CHARLOTTESVILLE, Va. — BYU matches up with Virginia this Saturday in its first game of the 2013 season. There isn't a whole lot of familiarity between the two programs, but we asked Virginia insider Brad Franklin five questions to gain better perspective of what the Cougars will be facing.

Franklin is the publisher of on the Rivals network and knows the team as well as anyone.

What did Franklin have to say about the upcoming matchup between BYU and Virginia? Let's find out.

Email: [email protected] Twitter: @BrandonCGurney


How does Virginia, and its fans, regard BYU and the matchup this Saturday?

"Fans aren't real happy about having to face BYU to open up, to be honest, but it has nothing to do with not respecting BYU. BYU is seen as a very tough opponent and someone most fans aren't expecting a win against.
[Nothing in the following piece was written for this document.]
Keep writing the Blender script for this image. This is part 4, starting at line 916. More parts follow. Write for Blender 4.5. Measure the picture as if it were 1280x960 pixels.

With Virginia playing Oregon the week after BYU, fans generally wish the Cavaliers had a more 'winnable' game in week one, since no one is expecting a win against Oregon.

"Virginia fans are pessimistic by nature, and have a lot of doubts going into the season. BYU is seen as a team that Virginia can beat, but it's going to be a very tough game, and probably not the game you want right before Oregon."

Virginia Media Relations

Break down Virginia's offense. What are the strengths there and who are the play-makers?

"Virginia runs what could best be described as a pro-style offense. It will go two-back and also run multiple tight-end formations. The Cavaliers will want to establish the run-game with the hopes of utilizing play-action effectively.

"The strength of the offense is probably with the skilll-position players. Virginia returns most of its receivers, running backs and tight ends, but also adds Taquan Mizzell (5-10, 185), who was a five-star prospect and a true freshman with a lot of promise. Big things are expected from him, and it will be interesting how effective he is starting out.

"The biggest question mark for Virginia's offense is at quarterback. David Watford (6-2, 200) redshirted last year and really improved his overall play by running the scout team. He's a dual-threat quarterback who coaches believe is poised for a productive season. How effective he proves to be will go a long way in determining how good Virginia is this season.

"Tight end is a key position for Virginia, and although he's listed as a third-stringer, look for Jake McGee (6-6, 250) to be the primary play-maker from that group."

Defensive mainstays
Virginia Media Relations

Break down Virginia's defense. What are the strengths there and who are the play-makers?

"Virginia runs out of a 4-3 base defense and they like to be aggressive. It's sort of the same mentality that Bronco Mendenhall had when he ran the 3-3-5 defense there. They like to throw multiple blitz packages at an offense and disrupt the rhythm and keep an opposing offense on its heels.

"The best pass-rusher is defensive end Eli Harold (6-6, 230.) He played well as a true freshman and is expected to make a lot of plays, primarily when rushing the quarterback.

"Overall, Virginia's defensive line and linebackers lost some good talent from last year's team and will have some question marks at those position groups.

"There aren't many questions in the secondary, however, and that will be the strength of the defense. The team returns every starter from last year at both safety and at cornerback. Overall, coaches like the potential of the defense and feel they have enough athletic play-makers to be an effective unit."

BYU's advantage

What problems does BYU present for Virginia?

"When you think of BYU, you obviously think of Kyle Van Noy, who is one of the best, if not the best, linebacker in the country. He's obviously an incredible play-maker, but all the linebackers there are very good, and that's obviously their strength.

"Virginia is obviously aware of the injury problems BYU has at cornerback and will likely work to exploit the potential weakness at that position. Virginia has good, solid players at receiver that will likely test BYU's corners. The safety position is obviously strong, so that should help in coverage, but look for Virginia to try and use play-action to beat BYU down the field.

"Cody Hoffman is obviously a great receiver, and BYU looks strong at receiver and at running back. Virginia will try and take advantage of BYU's inexperienced offensive line, but keeping up with the pace BYU will have on offense will be a challenge.

"Overall, BYU has a lot of potential on offense and should test Virginia with the pace and the play-makers it has at wide receiver."

How UVA wins
Andrew Shurtleff, AP Photo

What does Virginia need to do in order to win the game?

"Special teams play and turnovers will be key in this game and for the entire season. Special teams play was terrible last season, and coaches demoted their special teams coach, as a result. Look for the special teams play to be improved with the hope that it will go from a big-time weakness to perhaps a strength. Even if Virginia can match BYU's special teams play, it will be a major improvement from last season.

"Turnovers obviously play a big factor with any team, but Virginia rarely won the turnover battle last season. That definitely needs to change, and coaches have really focused on the team's ability to create turnovers and not create them on offense.

"If Virginia can simply match BYU's special teams play and be even in the turnover margin, then a win is possible. Like I said though, BYU is a quality team, and Virginia will have to have a lot of things go its way to win. It won't have to play a perfect game to beat the Cougars, like it will against Oregon, but it will have to play close to perfect to beat a team like BYU."